Loucksv.Luckel

Court of Appeal of California, Second District, Division OneNov 1, 1951
107 Cal.App.2d 217 (Cal. Ct. App. 1951)
107 Cal.App.2d 217236 P.2d 905

Docket No. 18417.

November 1, 1951.

APPEAL from a judgment of the Superior Court of Los Angeles County. A.K. Wylie, Judge. Reversed.

Action to foreclose a trust deed. Judgment for plaintiffs reversed.

Louis Luckel and John F. Poole for Appellant.

Ingram Sharritt and Inez Sharritt for Respondents.


The action herein is one to foreclose a trust deed in the sum of $1,400 executed by the appellant Luckel to one Nellye B. McLachlan, deceased. The trial court found in favor of respondents in the amount claimed, together with interest of $525 and an attorney fee of $350.

In 1942 Luckel had executed a note to Nellye B. McLachlan, secured by a mortgage, in the sum of $700, bearing interest at 7 per cent. On June 15, 1944, McLachlan accepted a new note for $1,400 with 6 per cent interest, secured by the trust deed here involved. It is the appellant's contention that there was no consideration for the execution of the larger note and trust deed other than the former debt of $700, and that the $700 debt had been fully discharged by payment. Appellant claims that the larger amount was inserted to cover any additional loans which might be made, but that no other money was ever advanced by Mrs. McLachlan.
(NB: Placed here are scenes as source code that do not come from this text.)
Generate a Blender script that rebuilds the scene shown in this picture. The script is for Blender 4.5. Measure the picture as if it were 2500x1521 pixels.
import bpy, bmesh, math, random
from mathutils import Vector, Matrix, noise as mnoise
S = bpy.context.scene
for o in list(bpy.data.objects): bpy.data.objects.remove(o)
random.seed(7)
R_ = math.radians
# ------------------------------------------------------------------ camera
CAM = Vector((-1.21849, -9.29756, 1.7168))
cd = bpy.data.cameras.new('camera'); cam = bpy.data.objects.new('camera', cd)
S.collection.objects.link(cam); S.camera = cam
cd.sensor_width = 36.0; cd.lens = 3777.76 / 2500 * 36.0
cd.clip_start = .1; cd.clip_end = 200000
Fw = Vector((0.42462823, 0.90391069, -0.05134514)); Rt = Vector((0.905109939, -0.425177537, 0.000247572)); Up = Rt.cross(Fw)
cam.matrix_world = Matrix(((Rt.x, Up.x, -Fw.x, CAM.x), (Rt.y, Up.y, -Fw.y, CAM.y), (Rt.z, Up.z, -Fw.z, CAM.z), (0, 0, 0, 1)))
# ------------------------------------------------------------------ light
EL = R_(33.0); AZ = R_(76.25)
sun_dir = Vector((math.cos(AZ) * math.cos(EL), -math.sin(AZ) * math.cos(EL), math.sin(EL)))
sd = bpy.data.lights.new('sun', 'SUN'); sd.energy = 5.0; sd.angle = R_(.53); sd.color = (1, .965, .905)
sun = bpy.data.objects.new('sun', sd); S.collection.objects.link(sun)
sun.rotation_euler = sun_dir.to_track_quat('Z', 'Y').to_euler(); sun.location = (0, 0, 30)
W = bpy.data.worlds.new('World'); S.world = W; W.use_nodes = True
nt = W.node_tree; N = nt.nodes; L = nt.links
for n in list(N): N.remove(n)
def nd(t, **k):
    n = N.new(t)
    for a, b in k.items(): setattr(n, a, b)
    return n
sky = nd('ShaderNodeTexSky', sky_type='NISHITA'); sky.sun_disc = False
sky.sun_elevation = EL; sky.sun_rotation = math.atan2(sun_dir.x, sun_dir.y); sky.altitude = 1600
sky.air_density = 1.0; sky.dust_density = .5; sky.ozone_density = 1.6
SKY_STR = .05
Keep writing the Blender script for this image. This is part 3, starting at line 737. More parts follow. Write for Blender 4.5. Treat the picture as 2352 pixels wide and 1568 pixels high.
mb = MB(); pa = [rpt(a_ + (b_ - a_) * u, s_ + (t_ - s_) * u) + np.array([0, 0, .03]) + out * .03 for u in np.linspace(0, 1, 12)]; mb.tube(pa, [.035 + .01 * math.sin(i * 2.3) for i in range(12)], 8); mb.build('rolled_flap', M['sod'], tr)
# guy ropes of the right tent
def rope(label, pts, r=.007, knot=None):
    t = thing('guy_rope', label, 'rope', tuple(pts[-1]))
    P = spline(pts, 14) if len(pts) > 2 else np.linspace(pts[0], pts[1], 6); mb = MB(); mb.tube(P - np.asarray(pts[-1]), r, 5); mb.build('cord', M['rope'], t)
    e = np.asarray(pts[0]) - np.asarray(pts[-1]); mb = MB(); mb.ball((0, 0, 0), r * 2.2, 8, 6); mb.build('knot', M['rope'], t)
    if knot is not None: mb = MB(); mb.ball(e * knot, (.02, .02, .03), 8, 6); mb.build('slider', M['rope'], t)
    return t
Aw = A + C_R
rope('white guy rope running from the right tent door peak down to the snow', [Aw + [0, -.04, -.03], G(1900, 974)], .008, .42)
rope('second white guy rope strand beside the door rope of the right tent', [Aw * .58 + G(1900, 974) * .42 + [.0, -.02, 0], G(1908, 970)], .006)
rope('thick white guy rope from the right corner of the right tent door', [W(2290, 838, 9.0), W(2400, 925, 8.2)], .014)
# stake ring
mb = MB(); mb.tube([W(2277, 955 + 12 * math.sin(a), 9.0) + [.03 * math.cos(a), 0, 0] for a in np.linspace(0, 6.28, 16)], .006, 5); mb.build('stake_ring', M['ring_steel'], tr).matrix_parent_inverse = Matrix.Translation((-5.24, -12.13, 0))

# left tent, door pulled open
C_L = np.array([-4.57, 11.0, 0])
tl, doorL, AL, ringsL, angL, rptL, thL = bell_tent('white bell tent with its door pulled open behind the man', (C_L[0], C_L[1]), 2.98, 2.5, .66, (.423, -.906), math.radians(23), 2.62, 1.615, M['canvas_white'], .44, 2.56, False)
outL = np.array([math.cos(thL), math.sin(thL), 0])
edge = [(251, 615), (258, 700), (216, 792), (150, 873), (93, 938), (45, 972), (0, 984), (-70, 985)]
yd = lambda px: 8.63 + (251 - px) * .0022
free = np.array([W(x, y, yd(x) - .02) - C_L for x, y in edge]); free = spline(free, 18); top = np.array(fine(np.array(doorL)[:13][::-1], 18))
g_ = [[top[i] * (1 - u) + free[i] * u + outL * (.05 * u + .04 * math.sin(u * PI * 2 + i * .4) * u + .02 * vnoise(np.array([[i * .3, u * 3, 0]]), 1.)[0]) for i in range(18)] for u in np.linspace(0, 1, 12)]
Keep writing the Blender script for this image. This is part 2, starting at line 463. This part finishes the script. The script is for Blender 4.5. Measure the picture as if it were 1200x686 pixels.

[1] Upon objection of plaintiffs, the trial court excluded evidence offered by appellant to show payments on the ground that a claim for the payments should have been filed against the McLachlan estate. Appellant's brief, however, calls attention to the fact that Luckel was making no demand or claim as a creditor against the estate but was merely offering the evidence for the purpose of showing that the note had been paid.

On this proposition is cited section 440 of the Code of Civil Procedure providing that "When cross-demands have existed between persons under such circumstances that if one had brought an action against the other a counterclaim could have been set up, the two demands shall be deemed compensated in so far as they equal each other, and neither can be deprived thereof by the assignment or death of the other." (Italics added.)

Also cited as authority for appellant's contention that evidence of payment was admissible notwithstanding no claim had been filed against decedent's estate, is Pendleton v. Hellman Com. etc. Bank, 58 Cal.App. 448, 452 [ 208 P. 702], where the court held that a bank's right to apply the amount of a deposit of a deceased depositor to the payment of the depositor's promissory note owned by the bank, where the depositor's estate was insolvent, was not defeated by the bank's failure to file a claim against the estate. In that case the reviewing court said: "But in the case at bar the defense presented is not in the nature of a counterclaim. Its allegations are, in effect, that there exists no indebtedness of the defendant to the plaintiff. The bank is not seeking to collect its note from the decedent's estate."

Since it is apparent in the instant case that Luckel was not making any claim against the McLachlan estate but on the contrary was seeking to defeat a money claim made by the estate, and was merely endeavoring to prove payment of the promissory note in question, it would seem that the trial court was in error in not receiving the appellant's relevant evidence on the subject of payment.

[2] The trial court likewise excluded certain checks proffered by the appellant for the purpose of showing payment, on the stated ground that such checks had formerly been made use of as evidence in another proceeding involving a partnership accounting. Without in any manner passing upon the question whether such checks, if received, would have established the payments claimed by the appellant and thus altered the final result, the fact that these checks had been made use of in some other legal proceeding, does not, in and of itself furnish a ground for exclusion in the instant litigation. If relevant to the question whether defendant had paid the debt in full or in part, such checks should have been received in evidence, regardless of their previous use in some other case.

[3] Although, as stressed by respondents, the fact that the note and trust deed continued in the possession of the lender without being cancelled and released undoubtedly raised a presumption that the debt secured had not been paid, such presumption was in no manner conclusive. Bearing in mind that the parties were friends of long standing, it was entirely possible that payment might have been made and that the usual legal safeguards for the protection of the debtor were not taken. [4] This was a question of fact, and a vital issue in regard to which appellant should have been accorded the right to introduce evidence of payment, and this regardless of the weight or sufficiency of such evidence. Whether a different result would have ensued is beside the point. It is likewise immaterial that the record discloses substantial evidence in support of the findings. The errors in restricting appellant's evidence on the subject of payment cannot be deemed harmless.

The judgment is reversed and a new trial ordered.

White, P.J., and Drapeau, J., concurred.

A petition for a rehearing was denied November 20, 1951, and respondents' petition for a hearing by the Supreme Court was denied December 20, 1951.